- _WHAT IS BEING ASKED_:
All lines from the beginning of the listing through the line with "(1, .74, .40))" are to be copied word for word; the pictures are not.

.....

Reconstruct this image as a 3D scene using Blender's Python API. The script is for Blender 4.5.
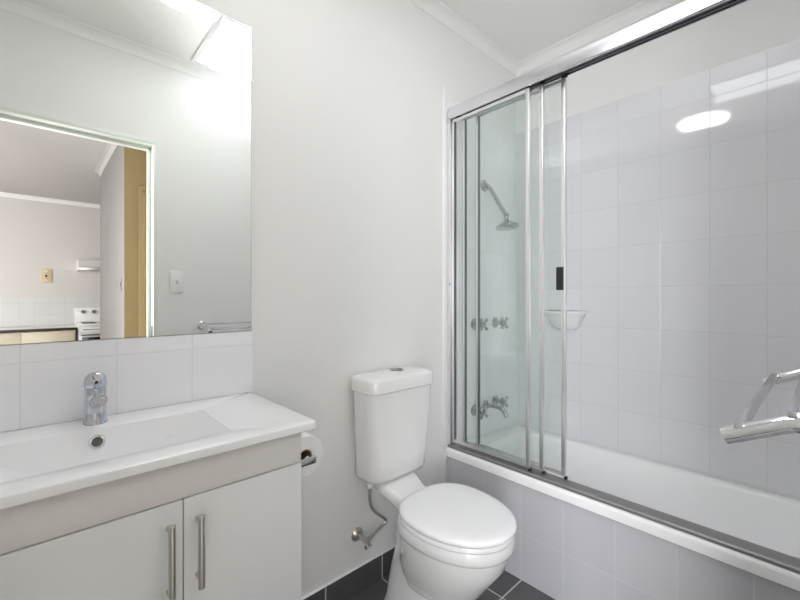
import bpy, bmesh, math
from mathutils import Vector, Matrix
S = bpy.context.scene
for o in list(bpy.data.objects):
    bpy.data.objects.remove(o)
C = S.collection
PI = math.pi

# ------------------------------------------------------------------ camera, world, exposure
cd = bpy.data.cameras.new('camera'); cam = bpy.data.objects.new('camera', cd); C.objects.link(cam)
cam.location = (0, -1.2256, 1.13)
cam.rotation_euler = (PI/2, 0, -math.atan2(.6788, .7343))
cd.sensor_width = 36; cd.lens = 36*395.4/800; cd.shift_y = -2.5/800; cd.clip_start = .01
S.camera = cam
w = bpy.data.worlds.new('world'); S.world = w; w.use_nodes = True
w.node_tree.nodes['Background'].inputs[0].default_value = (.8, .85, .9, 1)
w.node_tree.nodes['Background'].inputs[1].default_value = .6
S.view_settings.view_transform = 'Standard'; S.view_settings.look = 'None'
S.view_settings.gamma = 1; S.view_settings.use_curve_mapping = False
S.view_settings.exposure = 0.58
S.cycles.max_bounces = 16; S.cycles.diffuse_bounces = 10; S.cycles.glossy_bounces = 8; S.cycles.transparent_max_bounces = 24
LAMP, SKY = 8.4, 3.4           # what the ceiling light and the skylight give off

def area(name, loc, rot, sx, sy, power, col=(1, 1, 1), spread=PI):
    l = bpy.data.lights.new(name, 'AREA'); l.shape = 'RECTANGLE'; l.size = sx; l.size_y = sy
    l.energy = power; l.color = col; l.spread = spread
    o = bpy.data.objects.new(name, l); C.objects.link(o); o.location = loc; o.rotation_euler = rot
    return o
# unseen fill lights added in kitchen and hall, beside the bathroom doorway
area('kitchen_fill_light', (-1.55, -4.1, 1.5), (0, -PI/2, 0), 1.5, 2.4, 32, (1, .985, .98))
o = area('hall_fill_light', (-1.0, -1.90, 1.15), (0, 0, 0), .62, 1.9, 50.0, (.97, .985, 1))  # added out of view to brighten the bath front
o.rotation_euler = (Vector((1.43, -.6, .75))-o.location).to_track_quat('-Z', 'Y').to_euler()
# added fill light, bounced off the ceiling above the shower side of the room
area('bounce_fill_light', (1.05, -.85, 1.86), (PI, 0, 0), .35, .35, 1.9, (.96, .975, 1), 1.75)
area('hall_lamp', (1.3, -1.75, 2.42), (0, 0, 0), .3, .3, 1.5, (1, .74, .40))

# ------------------------------------------------------------------ materials
def mat(name, col, rough=.5, metal=0, spec=.5, bump=0, bscale=60, var=0, coat=0):
    m = bpy.data.materials.new(name); m.use_nodes = True; nt = m.node_tree; b = nt.nodes['Principled BSDF']
    b.inputs['Base Color'].default_value = (*col, 1); b.inputs['Roughness'].default_value = rough
    b.inputs['Metallic'].default_value = metal; b.inputs['Specular IOR Level'].default_value = spec
    b.inputs['Coat Weight'].default_value = coat; b.inputs['Coat Roughness'].default_value = .05
    tc = nt.nodes.new('ShaderNodeTexCoord'); nz = nt.nodes.new('ShaderNodeTexNoise')
    nz.inputs['Scale'].default_value = bscale; nt.links.new(tc.outputs['Object'], nz.inputs['Vector'])
    if bump:
        bp = nt.nodes.new('ShaderNodeBump'); bp.inputs['Strength'].default_value = bump; bp.inputs['Distance'].default_value = .002
        nt.links.new(nz.outputs['Fac'], bp.inputs['Height']); nt.links.new(bp.outputs['Normal'], b.inputs['Normal'])
    mx = nt.nodes.new('ShaderNodeMix'); mx.data_type = 'RGBA'
    mx.inputs[6].default_value = (*[c*(1-var) for c in col], 1); mx.inputs[7].default_value = (*[min(1, c*(1+var)) for c in col], 1)
    nt.links.new(nz.outputs['Fac'], mx.inputs[0]); nt.links.new(mx.outputs[2], b.inputs['Base Color'])
    return m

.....

- _THE RESPONSE_:
Reconstruct this image as a 3D scene using Blender's Python API. The script is for Blender 4.5.
import bpy, bmesh, math
from mathutils import Vector, Matrix
S = bpy.context.scene
for o in list(bpy.data.objects):
    bpy.data.objects.remove(o)
C = S.collection
PI = math.pi

# ------------------------------------------------------------------ camera, world, exposure
cd = bpy.data.cameras.new('camera'); cam = bpy.data.objects.new('camera', cd); C.objects.link(cam)
cam.location = (0, -1.2256, 1.13)
cam.rotation_euler = (PI/2, 0, -math.atan2(.6788, .7343))
cd.sensor_width = 36; cd.lens = 36*395.4/800; cd.shift_y = -2.5/800; cd.clip_start = .01
S.camera = cam
w = bpy.data.worlds.new('world'); S.world = w; w.use_nodes = True
w.node_tree.nodes['Background'].inputs[0].default_value = (.8, .85, .9, 1)
w.node_tree.nodes['Background'].inputs[1].default_value = .6
S.view_settings.view_transform = 'Standard'; S.view_settings.look = 'None'
S.view_settings.gamma = 1; S.view_settings.use_curve_mapping = False
S.view_settings.exposure = 0.58
S.cycles.max_bounces = 16; S.cycles.diffuse_bounces = 10; S.cycles.glossy_bounces = 8; S.cycles.transparent_max_bounces = 24
LAMP, SKY = 8.4, 3.4           # what the ceiling light and the skylight give off

def area(name, loc, rot, sx, sy, power, col=(1, 1, 1), spread=PI):
    l = bpy.data.lights.new(name, 'AREA'); l.shape = 'RECTANGLE'; l.size = sx; l.size_y = sy
    l.energy = power; l.color = col; l.spread = spread
    o = bpy.data.objects.new(name, l); C.objects.link(o); o.location = loc; o.rotation_euler = rot
    return o
# unseen fill lights added in kitchen and hall, beside the bathroom doorway
area('kitchen_fill_light', (-1.55, -4.1, 1.5), (0, -PI/2, 0), 1.5, 2.4, 32, (1, .985, .98))
o = area('hall_fill_light', (-1.0, -1.90, 1.15), (0, 0, 0), .62, 1.9, 50.0, (.97, .985, 1))  # added out of view to brighten the bath front
o.rotation_euler = (Vector((1.43, -.6, .75))-o.location).to_track_quat('-Z', 'Y').to_euler()
# added fill light, bounced off the ceiling above the shower side of the room
area('bounce_fill_light', (1.05, -.85, 1.86), (PI, 0, 0), .35, .35, 1.9, (.96, .975, 1), 1.75)
area('hall_lamp', (1.3, -1.75, 2.42), (0, 0, 0), .3, .3, 1.5, (1, .74, .40))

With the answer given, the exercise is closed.